Agora dou comigo a consultar, com mais frequência, a informação meteorológica. Estava olhar, de uma das janelas aqui de casa, para as muralhas do castelo. O céu cinzento escuro agradou-me. Pensei que este tempo é o verdadeiro tempo de Quaresma e vim ao computador para saber como estará o humor de S. Pedro na próxima semana. Parece que vai estar melhor do que devia, constatei não sem um trejeito de desagrado. O melhor é esquecer-me do tempo e voltar a olhar o velho castelo, agora que ele está limpo e asseado. Para dizer a verdade, gosto imenso de castelos e por isso sinto-me tocado por uma enorme piedade quando os vejo assim tão edulcorados, tão mortos, tão prontos para o postal turístico que ninguém há-de comprar.

quinta-feira, 22 de março de 2018

Anoitecer


Arrefeceu. Ao início da tarde parecia que a Primavera tinha triunfado, mas com o declinar do dia uma súbita saudade do Inverno tomou conta das ruas. As pessoas encolhem-se um pouco como se isso servisse de esconjuro contra o frio e seguem os seus caminhos, como se nelas houvesse um propósito, uma causa final que as movesse e desse sentido à vida. Parei no passeio e deixei-me ficar a olhar o que se passa na avenida. As árvores ainda estão despidas, noto. A iluminação pública já invadiu a atmosfera e a noite, tecida de tafetá escuro, prepara-se para, gloriosa, cair sobre o dia moribundo. O melhor será ir para casa, pensei, enquanto alguém me acenava ao fundo e, de imediato, desaparecia devorado pela pobre penúria da escuridão. Uns adolescentes passam do outro lado rua como se tivessem toda a eternidade pela frente, riem alto e assustam um gato que, desconfiado, se esconde debaixo de um carro estacionado. É noite.
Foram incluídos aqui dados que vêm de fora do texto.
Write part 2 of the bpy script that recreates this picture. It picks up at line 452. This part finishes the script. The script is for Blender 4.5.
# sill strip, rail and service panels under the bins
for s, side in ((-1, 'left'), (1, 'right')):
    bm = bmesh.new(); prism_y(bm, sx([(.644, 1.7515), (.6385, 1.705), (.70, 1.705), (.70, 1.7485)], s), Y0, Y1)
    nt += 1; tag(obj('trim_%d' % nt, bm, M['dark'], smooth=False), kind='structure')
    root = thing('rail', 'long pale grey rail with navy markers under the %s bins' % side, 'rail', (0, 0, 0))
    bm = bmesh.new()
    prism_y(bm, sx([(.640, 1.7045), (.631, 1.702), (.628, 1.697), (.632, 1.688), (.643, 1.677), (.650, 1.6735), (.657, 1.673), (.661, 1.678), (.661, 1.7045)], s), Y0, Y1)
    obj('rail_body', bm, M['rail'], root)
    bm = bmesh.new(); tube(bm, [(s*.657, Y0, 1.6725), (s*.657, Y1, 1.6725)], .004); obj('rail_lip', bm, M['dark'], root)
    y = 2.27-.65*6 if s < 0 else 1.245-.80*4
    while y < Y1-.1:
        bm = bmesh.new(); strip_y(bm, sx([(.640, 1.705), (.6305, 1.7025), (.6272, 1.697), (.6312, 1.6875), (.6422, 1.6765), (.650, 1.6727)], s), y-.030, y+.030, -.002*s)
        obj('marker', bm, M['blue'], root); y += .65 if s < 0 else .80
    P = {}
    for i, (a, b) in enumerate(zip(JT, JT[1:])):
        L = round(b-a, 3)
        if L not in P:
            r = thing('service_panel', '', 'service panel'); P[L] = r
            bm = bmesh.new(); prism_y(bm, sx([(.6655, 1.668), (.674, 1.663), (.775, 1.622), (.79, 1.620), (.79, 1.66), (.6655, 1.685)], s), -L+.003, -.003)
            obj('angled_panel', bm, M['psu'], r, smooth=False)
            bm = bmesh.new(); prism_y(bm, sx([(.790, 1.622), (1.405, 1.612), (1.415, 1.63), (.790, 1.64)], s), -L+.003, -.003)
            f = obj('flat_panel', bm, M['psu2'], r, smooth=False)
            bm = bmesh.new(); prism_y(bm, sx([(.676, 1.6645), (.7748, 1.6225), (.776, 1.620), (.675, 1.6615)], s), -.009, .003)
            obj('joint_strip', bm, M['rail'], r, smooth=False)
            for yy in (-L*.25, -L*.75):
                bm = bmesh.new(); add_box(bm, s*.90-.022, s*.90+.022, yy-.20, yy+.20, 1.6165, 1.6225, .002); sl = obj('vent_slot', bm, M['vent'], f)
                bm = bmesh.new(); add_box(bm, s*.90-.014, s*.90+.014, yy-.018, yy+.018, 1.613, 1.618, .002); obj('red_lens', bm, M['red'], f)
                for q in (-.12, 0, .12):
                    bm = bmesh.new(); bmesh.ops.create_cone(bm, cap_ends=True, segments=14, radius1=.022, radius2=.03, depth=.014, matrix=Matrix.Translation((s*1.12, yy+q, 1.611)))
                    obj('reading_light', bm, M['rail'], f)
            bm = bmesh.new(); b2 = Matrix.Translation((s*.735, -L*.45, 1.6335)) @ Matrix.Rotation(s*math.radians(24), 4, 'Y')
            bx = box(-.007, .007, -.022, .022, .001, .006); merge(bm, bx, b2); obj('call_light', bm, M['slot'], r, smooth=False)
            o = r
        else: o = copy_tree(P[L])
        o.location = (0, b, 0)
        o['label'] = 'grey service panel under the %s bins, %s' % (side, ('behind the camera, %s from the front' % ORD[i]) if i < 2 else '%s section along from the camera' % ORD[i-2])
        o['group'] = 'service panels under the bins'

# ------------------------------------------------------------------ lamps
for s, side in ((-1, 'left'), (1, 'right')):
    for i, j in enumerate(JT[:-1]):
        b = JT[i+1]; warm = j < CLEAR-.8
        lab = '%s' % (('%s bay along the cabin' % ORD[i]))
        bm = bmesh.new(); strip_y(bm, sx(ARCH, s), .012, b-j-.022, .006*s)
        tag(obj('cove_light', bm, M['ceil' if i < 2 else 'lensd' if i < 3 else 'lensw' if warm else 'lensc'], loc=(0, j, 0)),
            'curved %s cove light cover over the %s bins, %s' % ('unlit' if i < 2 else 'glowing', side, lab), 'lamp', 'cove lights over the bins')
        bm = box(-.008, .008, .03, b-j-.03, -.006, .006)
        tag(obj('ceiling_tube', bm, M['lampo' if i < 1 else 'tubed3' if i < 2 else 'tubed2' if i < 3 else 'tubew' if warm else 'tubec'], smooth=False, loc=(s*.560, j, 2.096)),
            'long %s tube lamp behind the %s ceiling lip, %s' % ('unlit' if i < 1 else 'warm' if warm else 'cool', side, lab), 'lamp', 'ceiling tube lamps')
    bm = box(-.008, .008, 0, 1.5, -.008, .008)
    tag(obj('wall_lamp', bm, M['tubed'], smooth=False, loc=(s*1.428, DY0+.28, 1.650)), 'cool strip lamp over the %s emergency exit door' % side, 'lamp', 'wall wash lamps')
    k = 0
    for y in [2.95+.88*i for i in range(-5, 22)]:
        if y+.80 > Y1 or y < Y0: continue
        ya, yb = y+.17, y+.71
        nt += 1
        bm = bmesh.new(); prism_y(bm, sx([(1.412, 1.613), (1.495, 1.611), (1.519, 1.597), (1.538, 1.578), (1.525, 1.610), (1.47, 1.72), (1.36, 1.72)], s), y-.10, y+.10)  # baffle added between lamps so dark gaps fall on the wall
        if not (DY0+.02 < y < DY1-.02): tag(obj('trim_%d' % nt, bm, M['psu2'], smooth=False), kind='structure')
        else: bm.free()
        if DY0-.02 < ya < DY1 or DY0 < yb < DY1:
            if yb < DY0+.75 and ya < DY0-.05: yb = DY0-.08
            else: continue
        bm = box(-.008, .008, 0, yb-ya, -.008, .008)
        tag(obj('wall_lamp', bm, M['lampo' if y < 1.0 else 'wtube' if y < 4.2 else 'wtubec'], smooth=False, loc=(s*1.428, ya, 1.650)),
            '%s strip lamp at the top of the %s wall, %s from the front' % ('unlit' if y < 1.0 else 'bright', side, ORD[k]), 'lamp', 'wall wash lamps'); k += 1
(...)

quarta-feira, 21 de março de 2018

Estultícia


Há pouco, quando passei pela avenida marginal a caminho de casa, perguntei-me, agora que a Primavera se instalou segundo a ordem do calendário, quanto tempo faltará para essas horas de grande ilusão que são os dias dos castanheiros em flor. A palavra ilusão desencadeou em mim uma associação de ideias e fez-me retornar aos primeiros anos em que exerci, vindo da faculdade, a minha profissão. A ilusão, que eu não sabia que o era, residia em pensar que o ser professor me iria dar tempo para fazer longas e demoradas leituras. Nos primeiros anos – seriam os verdes anos profissionais – a ilusão não se desfez e eu ia partilhando com os meus alunos aquilo que ia descobrindo. Anos mais tarde descobri que isso era como o florescimento dos castanheiros na avenida. A ilusão de um instante. A partir de certa altura, ao fim de não sei quantas reformas, um professor quase está proibido de fazer leituras, pois as horas da semana são escassas para tudo o que tem de fazer na escola, para além de ensinar alunos. A forma como a vida escolar se foi organizando, durante a minha vida profissional – pensei, ao fazer a rotunda onde desagua o viaduto de Rio Frio –, parece ter como desígnio a estupidificação dos professores. Quando as árvores florescem a ilusão é magnífica, mas quando a flor cai a realidade mostra as trevas densas que nela habitam. Deveria ter lido Kafka com muito mais atenção. Ele bem me avisou, mas a minha estultícia foi mais forte.

terça-feira, 20 de março de 2018

Equinócio


Consta que ocorreu o equinócio da Primavera. Vi que o acontecimento se deu pelas 16 horas e 15 minutos, segundo informação do Observatório Astronómico de Lisboa. Não dei por nada, mas fiquei mais descansado. As coisas ainda não estão de tal modo que equinócios e solstícios – duas belíssimas palavras, diga-se – se tornem acontecimentos incertos. Quando saí do lugar onde me suportam para que eu possa ter um modo de vida, a cidade não me acolheu primaveril. Limitou-se a deslizar com indiferença pelo tempo, sem esperança nem desespero. E assim também eu passei por ela, sem a olhar nos olhos nem lhe escutar a respiração, para me vir aqui sentar e escrever coisas sem nexo, as únicas que nesta vida valem a pena ser escritas.